_What the task requires_: Give the number of lines holding the string "were" and nothing more.

------------------------

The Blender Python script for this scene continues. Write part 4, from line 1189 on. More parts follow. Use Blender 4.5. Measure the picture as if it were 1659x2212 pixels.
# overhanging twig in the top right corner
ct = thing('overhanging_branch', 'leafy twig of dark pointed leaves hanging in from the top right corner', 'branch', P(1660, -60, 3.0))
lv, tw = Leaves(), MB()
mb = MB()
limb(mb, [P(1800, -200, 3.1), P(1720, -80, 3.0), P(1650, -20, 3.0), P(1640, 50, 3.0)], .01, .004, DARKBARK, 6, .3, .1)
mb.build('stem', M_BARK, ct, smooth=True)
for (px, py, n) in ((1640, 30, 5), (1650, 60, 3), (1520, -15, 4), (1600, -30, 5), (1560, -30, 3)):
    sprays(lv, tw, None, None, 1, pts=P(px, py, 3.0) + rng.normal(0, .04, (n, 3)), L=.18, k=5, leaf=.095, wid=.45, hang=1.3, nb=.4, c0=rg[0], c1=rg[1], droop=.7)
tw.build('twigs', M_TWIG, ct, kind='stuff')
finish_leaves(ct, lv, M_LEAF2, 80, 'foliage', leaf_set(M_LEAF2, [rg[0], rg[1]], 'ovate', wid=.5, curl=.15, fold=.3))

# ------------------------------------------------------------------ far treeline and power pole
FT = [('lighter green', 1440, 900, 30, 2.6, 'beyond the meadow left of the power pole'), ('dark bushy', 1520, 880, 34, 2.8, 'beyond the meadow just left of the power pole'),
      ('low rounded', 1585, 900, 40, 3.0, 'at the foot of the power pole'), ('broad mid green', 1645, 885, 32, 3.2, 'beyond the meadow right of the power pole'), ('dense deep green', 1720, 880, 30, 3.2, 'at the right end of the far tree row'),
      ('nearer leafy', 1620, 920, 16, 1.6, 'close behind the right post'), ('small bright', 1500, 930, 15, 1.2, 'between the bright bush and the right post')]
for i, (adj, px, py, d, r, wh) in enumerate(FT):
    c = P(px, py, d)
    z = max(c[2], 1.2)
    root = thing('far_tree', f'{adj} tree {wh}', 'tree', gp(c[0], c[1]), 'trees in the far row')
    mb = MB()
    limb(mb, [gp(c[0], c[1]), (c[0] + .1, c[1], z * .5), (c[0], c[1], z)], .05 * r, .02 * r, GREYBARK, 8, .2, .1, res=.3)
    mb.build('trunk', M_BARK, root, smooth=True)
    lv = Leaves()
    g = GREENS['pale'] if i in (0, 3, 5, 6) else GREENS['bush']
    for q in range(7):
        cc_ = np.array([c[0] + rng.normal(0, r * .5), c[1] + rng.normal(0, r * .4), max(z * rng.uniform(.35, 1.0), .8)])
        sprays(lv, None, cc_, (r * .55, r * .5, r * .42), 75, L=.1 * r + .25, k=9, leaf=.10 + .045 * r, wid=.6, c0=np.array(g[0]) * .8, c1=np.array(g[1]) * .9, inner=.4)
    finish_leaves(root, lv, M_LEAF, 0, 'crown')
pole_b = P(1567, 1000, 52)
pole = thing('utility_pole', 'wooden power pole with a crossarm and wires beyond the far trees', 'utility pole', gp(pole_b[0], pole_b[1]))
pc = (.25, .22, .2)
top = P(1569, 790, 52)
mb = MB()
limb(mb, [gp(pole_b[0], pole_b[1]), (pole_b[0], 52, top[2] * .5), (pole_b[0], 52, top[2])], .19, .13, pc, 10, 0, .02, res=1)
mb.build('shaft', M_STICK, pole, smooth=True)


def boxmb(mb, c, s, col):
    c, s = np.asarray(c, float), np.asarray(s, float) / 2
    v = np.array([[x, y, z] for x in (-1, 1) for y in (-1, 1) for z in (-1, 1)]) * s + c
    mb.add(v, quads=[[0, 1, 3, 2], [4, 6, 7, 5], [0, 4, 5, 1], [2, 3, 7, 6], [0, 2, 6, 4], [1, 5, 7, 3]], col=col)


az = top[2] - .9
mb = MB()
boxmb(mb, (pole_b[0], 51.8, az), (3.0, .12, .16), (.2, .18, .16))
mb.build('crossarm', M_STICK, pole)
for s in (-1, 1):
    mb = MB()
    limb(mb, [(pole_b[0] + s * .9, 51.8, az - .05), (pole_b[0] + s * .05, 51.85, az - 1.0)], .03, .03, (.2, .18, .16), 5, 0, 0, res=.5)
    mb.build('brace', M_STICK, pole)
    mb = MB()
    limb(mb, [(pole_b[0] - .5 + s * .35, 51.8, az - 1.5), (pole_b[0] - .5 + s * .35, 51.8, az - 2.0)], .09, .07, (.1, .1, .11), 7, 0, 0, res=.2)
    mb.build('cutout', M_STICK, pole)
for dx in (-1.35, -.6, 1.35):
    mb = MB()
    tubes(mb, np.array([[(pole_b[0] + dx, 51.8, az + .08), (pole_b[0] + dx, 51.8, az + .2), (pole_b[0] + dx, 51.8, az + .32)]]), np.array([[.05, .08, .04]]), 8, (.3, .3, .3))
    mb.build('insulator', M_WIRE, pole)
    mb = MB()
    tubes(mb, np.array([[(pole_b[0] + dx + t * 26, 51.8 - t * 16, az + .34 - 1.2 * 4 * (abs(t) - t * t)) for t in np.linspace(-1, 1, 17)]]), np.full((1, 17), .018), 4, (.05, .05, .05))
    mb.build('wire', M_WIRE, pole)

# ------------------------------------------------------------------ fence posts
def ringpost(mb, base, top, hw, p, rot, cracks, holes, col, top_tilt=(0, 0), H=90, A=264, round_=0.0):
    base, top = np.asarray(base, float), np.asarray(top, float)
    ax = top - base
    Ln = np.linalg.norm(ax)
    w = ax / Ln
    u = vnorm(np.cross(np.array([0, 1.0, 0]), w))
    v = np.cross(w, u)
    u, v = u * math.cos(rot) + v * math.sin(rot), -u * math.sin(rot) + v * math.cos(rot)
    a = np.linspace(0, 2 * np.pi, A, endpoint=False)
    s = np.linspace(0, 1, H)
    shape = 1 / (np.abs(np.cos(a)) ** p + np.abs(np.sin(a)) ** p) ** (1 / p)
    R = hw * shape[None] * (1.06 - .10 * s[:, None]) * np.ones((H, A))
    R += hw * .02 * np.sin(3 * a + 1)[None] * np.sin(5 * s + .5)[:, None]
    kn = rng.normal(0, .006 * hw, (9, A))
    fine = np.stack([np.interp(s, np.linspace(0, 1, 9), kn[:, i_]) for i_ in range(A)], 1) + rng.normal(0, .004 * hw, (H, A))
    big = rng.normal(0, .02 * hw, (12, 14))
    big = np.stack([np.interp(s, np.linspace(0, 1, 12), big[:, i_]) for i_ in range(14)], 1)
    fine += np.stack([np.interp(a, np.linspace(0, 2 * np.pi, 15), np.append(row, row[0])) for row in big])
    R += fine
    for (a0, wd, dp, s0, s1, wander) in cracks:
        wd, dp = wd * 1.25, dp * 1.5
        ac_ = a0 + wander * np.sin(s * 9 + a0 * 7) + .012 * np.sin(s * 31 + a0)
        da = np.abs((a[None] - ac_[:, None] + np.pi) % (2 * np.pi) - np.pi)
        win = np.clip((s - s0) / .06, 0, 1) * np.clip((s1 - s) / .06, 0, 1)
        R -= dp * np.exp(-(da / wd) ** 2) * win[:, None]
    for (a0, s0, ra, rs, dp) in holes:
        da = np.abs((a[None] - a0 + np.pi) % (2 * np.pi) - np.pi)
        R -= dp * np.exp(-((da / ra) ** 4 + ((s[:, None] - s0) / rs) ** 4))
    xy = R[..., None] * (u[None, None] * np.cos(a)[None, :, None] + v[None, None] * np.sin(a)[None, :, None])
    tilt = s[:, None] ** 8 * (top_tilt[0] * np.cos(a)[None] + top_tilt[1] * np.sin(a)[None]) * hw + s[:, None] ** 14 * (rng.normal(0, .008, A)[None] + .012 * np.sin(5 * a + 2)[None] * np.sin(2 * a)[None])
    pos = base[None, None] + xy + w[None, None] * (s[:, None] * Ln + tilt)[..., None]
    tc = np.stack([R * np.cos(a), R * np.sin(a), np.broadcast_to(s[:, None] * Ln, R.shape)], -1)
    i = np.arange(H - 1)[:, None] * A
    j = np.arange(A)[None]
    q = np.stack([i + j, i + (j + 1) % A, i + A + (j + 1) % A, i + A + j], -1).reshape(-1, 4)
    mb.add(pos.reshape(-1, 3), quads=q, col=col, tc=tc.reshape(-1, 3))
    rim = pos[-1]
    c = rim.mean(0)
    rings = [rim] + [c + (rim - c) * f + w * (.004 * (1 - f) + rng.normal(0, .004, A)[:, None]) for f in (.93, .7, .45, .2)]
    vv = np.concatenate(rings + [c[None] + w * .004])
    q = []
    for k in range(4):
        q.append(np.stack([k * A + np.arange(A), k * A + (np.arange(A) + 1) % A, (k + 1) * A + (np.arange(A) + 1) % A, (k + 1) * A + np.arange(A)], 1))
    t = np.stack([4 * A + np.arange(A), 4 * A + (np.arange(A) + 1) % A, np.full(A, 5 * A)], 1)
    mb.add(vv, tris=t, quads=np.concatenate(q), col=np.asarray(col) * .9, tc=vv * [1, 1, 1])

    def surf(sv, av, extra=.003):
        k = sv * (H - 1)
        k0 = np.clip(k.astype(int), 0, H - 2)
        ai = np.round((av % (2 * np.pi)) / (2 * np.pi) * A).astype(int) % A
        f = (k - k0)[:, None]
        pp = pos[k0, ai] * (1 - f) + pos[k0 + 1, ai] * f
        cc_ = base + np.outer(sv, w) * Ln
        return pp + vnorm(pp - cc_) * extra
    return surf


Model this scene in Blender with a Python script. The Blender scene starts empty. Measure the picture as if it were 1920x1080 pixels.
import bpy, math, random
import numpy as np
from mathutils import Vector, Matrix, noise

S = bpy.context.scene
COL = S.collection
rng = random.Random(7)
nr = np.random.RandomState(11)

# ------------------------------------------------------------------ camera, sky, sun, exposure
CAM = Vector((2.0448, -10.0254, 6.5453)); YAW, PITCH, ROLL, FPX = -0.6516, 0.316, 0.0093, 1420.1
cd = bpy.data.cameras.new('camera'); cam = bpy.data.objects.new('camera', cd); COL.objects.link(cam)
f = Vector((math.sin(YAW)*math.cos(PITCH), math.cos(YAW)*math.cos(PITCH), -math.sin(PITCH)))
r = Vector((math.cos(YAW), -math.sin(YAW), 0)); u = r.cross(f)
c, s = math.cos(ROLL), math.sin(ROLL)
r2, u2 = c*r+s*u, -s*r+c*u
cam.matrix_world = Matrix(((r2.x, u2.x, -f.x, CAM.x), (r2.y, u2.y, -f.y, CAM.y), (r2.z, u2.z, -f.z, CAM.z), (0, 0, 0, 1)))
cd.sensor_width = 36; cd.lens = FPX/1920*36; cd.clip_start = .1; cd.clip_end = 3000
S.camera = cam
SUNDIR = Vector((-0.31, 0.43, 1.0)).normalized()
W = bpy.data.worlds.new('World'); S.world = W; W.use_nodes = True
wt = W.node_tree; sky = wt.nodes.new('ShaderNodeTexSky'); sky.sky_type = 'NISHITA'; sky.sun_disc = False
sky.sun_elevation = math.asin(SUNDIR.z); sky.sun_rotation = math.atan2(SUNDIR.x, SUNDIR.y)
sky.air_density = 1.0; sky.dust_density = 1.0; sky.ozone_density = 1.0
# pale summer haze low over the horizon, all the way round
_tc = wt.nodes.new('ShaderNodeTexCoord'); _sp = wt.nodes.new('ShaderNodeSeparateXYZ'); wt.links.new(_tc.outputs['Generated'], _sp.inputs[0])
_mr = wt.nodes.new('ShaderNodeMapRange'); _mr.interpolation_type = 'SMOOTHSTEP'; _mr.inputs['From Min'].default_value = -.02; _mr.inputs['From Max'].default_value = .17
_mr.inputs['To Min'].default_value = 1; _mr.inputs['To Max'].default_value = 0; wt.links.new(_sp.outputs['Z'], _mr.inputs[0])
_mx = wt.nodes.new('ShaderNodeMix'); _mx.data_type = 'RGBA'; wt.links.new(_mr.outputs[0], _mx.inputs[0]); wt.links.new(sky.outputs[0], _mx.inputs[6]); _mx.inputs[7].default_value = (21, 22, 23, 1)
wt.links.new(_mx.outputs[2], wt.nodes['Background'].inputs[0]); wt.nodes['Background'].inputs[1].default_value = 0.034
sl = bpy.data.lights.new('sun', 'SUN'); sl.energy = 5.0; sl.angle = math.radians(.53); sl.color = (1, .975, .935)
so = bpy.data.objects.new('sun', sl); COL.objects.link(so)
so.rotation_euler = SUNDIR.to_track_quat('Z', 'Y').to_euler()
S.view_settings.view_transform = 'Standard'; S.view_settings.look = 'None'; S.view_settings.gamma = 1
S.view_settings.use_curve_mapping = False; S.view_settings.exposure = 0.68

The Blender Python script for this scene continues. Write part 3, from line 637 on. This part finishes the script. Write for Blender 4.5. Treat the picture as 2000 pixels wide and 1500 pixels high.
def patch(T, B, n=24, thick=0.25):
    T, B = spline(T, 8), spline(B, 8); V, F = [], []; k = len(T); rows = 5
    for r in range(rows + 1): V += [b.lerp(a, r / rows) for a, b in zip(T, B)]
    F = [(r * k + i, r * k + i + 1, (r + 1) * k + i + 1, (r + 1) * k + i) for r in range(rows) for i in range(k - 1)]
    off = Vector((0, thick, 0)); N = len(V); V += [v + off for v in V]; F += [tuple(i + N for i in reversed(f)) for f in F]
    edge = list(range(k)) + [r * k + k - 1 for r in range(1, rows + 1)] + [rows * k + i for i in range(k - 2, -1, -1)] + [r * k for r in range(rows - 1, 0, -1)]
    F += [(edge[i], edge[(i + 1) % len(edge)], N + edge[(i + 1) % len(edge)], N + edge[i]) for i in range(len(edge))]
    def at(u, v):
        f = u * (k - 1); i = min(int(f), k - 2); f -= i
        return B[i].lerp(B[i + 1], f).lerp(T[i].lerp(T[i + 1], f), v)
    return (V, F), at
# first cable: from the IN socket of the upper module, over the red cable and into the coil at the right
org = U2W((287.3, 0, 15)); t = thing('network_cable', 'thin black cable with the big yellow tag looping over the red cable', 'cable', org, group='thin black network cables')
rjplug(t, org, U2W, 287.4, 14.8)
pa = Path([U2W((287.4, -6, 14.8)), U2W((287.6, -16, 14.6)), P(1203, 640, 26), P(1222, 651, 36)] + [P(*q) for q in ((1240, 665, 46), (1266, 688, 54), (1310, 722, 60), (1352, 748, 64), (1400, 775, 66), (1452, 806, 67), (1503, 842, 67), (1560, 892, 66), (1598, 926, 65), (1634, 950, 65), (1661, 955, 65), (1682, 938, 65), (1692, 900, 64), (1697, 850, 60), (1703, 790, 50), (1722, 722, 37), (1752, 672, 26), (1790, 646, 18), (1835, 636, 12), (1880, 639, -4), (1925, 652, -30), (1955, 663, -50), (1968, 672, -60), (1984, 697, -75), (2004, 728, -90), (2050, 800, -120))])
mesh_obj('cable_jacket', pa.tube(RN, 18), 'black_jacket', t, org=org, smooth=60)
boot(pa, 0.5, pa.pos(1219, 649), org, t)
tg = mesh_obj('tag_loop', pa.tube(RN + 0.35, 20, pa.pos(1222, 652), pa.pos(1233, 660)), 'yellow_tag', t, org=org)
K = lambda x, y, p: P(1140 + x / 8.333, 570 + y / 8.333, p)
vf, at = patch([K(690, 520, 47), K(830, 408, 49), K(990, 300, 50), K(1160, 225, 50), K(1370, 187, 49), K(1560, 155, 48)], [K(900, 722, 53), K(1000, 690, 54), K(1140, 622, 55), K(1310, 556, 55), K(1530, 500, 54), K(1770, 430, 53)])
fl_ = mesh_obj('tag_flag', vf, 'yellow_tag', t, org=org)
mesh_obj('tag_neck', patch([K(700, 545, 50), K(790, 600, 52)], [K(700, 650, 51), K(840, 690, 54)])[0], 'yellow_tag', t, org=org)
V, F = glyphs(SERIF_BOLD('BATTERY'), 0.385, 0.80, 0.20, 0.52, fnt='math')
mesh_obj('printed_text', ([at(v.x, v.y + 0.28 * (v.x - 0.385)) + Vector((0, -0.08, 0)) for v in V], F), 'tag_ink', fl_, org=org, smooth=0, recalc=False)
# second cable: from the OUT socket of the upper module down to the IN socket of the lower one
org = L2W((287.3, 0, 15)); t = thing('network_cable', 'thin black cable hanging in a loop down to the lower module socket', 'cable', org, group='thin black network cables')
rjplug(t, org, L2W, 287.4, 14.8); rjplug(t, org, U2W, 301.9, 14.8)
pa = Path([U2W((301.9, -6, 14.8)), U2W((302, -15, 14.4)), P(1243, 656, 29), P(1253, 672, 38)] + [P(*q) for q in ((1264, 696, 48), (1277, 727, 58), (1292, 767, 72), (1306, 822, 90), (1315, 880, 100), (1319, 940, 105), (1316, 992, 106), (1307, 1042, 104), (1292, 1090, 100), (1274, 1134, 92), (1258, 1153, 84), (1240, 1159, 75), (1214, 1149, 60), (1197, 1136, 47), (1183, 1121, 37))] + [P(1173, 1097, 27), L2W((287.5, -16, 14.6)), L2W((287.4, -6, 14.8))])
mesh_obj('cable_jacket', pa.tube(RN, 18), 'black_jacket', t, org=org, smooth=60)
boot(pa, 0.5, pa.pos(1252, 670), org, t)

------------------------

_Exercise result_: 2